Hilltop Catering Company Limited is supposed to be a care firm. It deals with frail, elderly and vulnerable human beings. In my view, it deals with them in the most despicable fashion. It milks people dry and now it is providing them with derisory services. There is a sound basis now for the Minister for Enterprise and Employment to put an inspector, an examiner or a designated official into this company. My arguments in favour of this course of action are not based entirely on emotion. They are based on the facts as they have been presented.

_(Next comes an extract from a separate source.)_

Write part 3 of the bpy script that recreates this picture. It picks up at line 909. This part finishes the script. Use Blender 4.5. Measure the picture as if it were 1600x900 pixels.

Since we last discussed this matter, the issue of Clonmannon and its financial affairs were the subject of a High Court hearing. In an affidavit sworn at that hearing, of which I have a copy, it was said that the care company was in funds, was operating on a profitable basis and would have a surplus of £26,000 for 1993. Yet, on Tuesday of this week, the manager of that company could tell the press there was no money to pay any of the outstanding bills. When I challenged him personally in front of witnesses with the extraordinary discrepancy between the sworn affidavit and the facts as they now presented themselves, my protestations were dismissed. It was suggested to me that one has to say certain things in affidavits in court. If that is that company's way of dealing with the courts of this land, it is further evidence that it should not be allowed to continue.
We are in a difficult area and having discussed this with Minister of State, Deputy O'Rourke, I understand fully that we are in new territory in company law. Equally, I understand and accept absolutely her personal commitment to doing something in this area within the law. I understand her hands are tied. However, the Minister for Enterprise and Employment could now send a strong message to cowboy operators who wish to exploit the old and the vulnerable. It is time we called a halt to these disgraceful operations.